Starr maintains such a frantic schedule because, he says, ”I have to do everything I can now. I may not be this hot next year.” He plans to create a home-video instructional tape on ”The Making of a Star,” revealing his techniques. He also has invented a persona, The General, to enliven the promotional appearances he makes for his groups. Inspired by the managers for pro wrestlers, The General wears a well-tailored suit — in one of 10 colors — and a matching peaked cap. The lapels and pockets of the suit jackets are covered with military patches and medals. Starr portrays The General for entertainment value — his as well as the fans’ — but he also contemplates merchandising this character with dolls, T-shirts, and a children’s cartoon show. He might even create a rival persona, The Ninja Guy, for mock managerial battles.

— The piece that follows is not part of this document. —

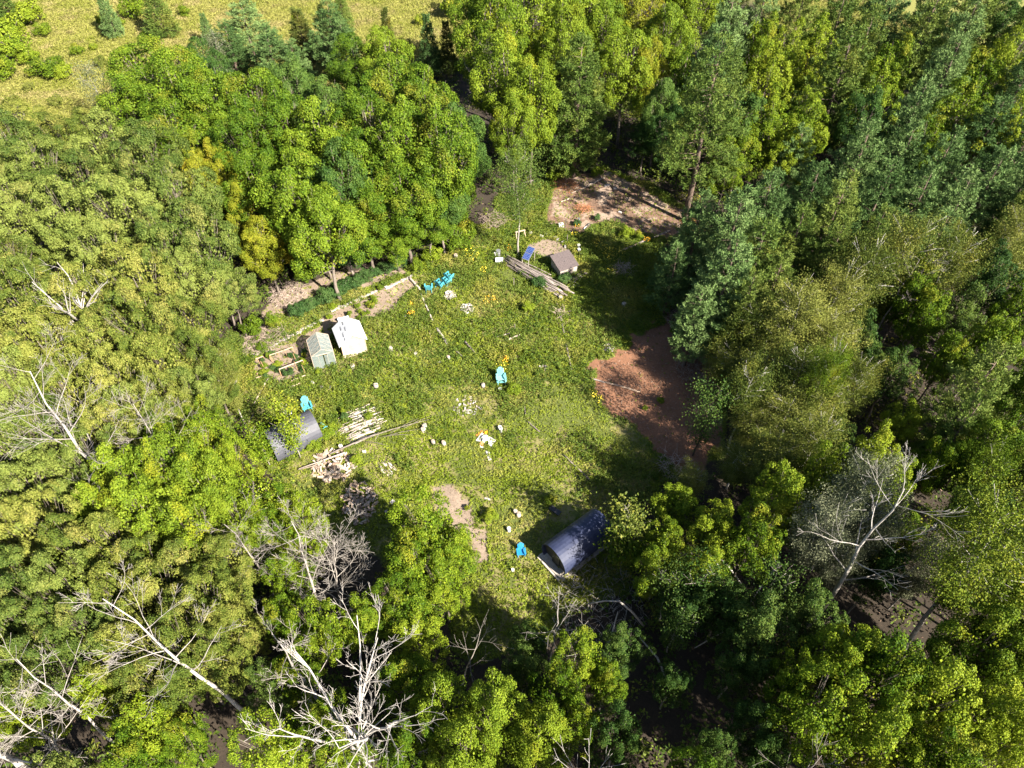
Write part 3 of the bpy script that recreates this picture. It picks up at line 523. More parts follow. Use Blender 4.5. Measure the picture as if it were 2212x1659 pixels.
for n_, (px, py, r, h, c, lab) in enumerate([
    (1352, 512, .9, 1.5, 'shrub', 'bright leafy bush left of the fallen log by the goldenrod'), (1378, 517, .6, 1.2, 'shrub', 'small bright bush touching the fallen log'), (1138, 672, .8, 1.2, 'shrub', 'yellow-green bush below the pole pile'),
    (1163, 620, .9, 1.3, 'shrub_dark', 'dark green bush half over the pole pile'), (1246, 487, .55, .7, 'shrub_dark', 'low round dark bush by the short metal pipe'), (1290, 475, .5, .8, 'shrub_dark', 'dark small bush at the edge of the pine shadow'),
    (705, 945, 1.1, 1.4, 'shrub', 'leafy bush between the grey barrel cabin and the peeled logs'), (680, 965, .9, 1.2, 'shrub', 'leafy bush against the lower side of the grey barrel cabin'), (745, 905, .4, .8, 'shrub_dark', 'small dark bush left of the peeled logs'), (742, 895, .3, .9, 'shrub', 'small yellow bush at the top left of the peeled logs'),
    (798, 905, .5, .8, 'shrub', 'green bush at the lower right of the peeled logs'), (720, 668, .55, .7, 'shrub', 'small bush behind the white-roofed shed'), (568, 757, .65, 1.0, 'shrub', 'round bright bush beside the garden bed'), (637, 900, .4, .7, 'shrub', 'small bush just above the grey barrel cabin'),
    (770, 1000, .6, 1.0, 'shrub', 'bush between the firewood heap and the scattered sticks'), (1010, 1100, .3, .5, 'shrub', 'tiny bush in the pale bare patch'), (1110, 850, .8, 1.1, 'shrub', 'bush below the stacked teal chairs'), (1220, 610, .8, 1.2, 'shrub_dark', 'shaded bush in front of the low brown-roofed shed'),
    (950, 1090, .25, .4, 'shrub', 'small weed clump on the left of the pale bare patch'), (1190, 1085, .6, .9, 'shrub', 'bright bush beside the dark flat board'), (1060, 1120, .7, 1.0, 'shrub', 'bright bush right of the pale bare patch'), (688, 808, .35, .6, 'shrub', 'small yellow bush in front of the greenhouse'),
    (1455, 720, .5, .8, 'shrub', 'small shrub at the top of the needle patch'), (1425, 870, .4, .7, 'shrub', 'lone green shrub on the needle patch'), (1393, 885, .3, .5, 'shrub', 'tiny shrub on the left side of the needle patch')]):
    place('shrub', c, G(px, py), h, r, 'bush', lab, 'bush', None, i=n_)
hedge = [(640 + k*17, 690 - k*8.5) for k in range(15)]
for k, (px, py) in enumerate(hedge):
    place('shrub', 'shrub_dark', G(px, py-6), rnd.uniform(1.0, 1.7), rnd.uniform(.8, 1.2), 'hedge_plant', 'feathery dark green plant in the row behind the stone border', 'plant', 'feathery plants behind the stone border', i=k)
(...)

It was The General alone who commanded the stage recently at the Hard Rock Cafe in New York City. The occasion was a press-packed coming-out party for Rick Wes, who was about to release his debut album, North, South, East, Wes. Nearly 100 teenage girls, winners of a radio contest, were the designated screamers for brief sets by Wes, Perfect Gentlemen, and the Superiors. Four of the New Kids made cameo appearances on the balcony to ensure a proper level of frenzy. The General’s plan for the event — the simultaneous promotion of four of his acts and himself — worked to perfection. Afterward, Danielle Zucker, 16, who traveled two hours from her hometown of Cherry Hill, N.J., said, ”I love the New Kids and I love Maurice Starr.” Very few people behind the scenes in the music business become famous, but The General might just do it. These days he’s winning all the battles and the war seems well within his grasp.